Vollmer hält diese Sicht auf die reale Welt, der diese ad hoc-Politik entspringe, für Vorstufe für eine auf Europa zukommende Phase der „großen Ernüchterung“, aber darin liege auch ein Grund zur Hoffnung. Der selbstgewisse Westen leide gegenwärtig an Realitätsverlust, denn das Bild, das er von sich selbst sich macht, hat mit dem, was die Welt vom Westen hat, nicht viel gemeinsam. Im großen Kampf mit dem Reich der Mitte stehen die Aktien des Weltansehens für den Westen nicht gut. Den Kampf gegen die Welt der Autokraten findet nicht nur im globalen Süden wenig Anhänger, denn dem Westen fallen nun nicht nur seine Sünden der jüngeren Vergangenheit (Kosovo, Afghanistan, Irak) auf die Füße. Weltweit erinnern sich die Völker jener Mord- und Raubzüge der Europäer, die wir noch als „Zeit der Entdeckungen“ darstellen.

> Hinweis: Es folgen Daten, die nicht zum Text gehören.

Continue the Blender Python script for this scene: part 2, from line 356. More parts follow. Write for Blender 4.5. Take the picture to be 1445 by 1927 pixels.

Vollmer hofft auf eine globale neue „Blockfreienbewegung“, die in der UNO wieder die Hüterin des Völkerrechts – und nicht seiner Brüche – sieht. Als Pazifistin und mit ihrer Partei habe sie stets in Distanz zu den Machtblöcken gestanden. Ihre großen Vorbilder heißen Gandhi, Mandela und Martin Luther King. Sie begreife nicht, was die Grünen verführt habe, all die Gebote der Gewaltlosigkeit „aufzugeben für das bloße Ziel, mitzuspielen beim großen geopolitischen Machtpoker, und dabei ihre wertvollsten Wurzeln als lautstarke Antipazifisten verächtlich zu machen?“ Dagegen sei für alle, die die Welt „wirklich retten“ wollen, klar, wir müssen „den Hass und den Krieg gründlich verlernen. Wir haben nur diese eine Zukunftsoption.“

Darüber und noch viel mehr mit ihr friedlich mit guten Argumenten angesichts eines aufgezwungen realen Krieges zu streiten, ist nun leider nicht mehr möglich, aber über das, was sie bis zuletzt als überzeugte Pazifistin noch zu sagen hatte, können wir es in ihrem Geiste jenseits des Kriegsgeschreis wieder erlernen.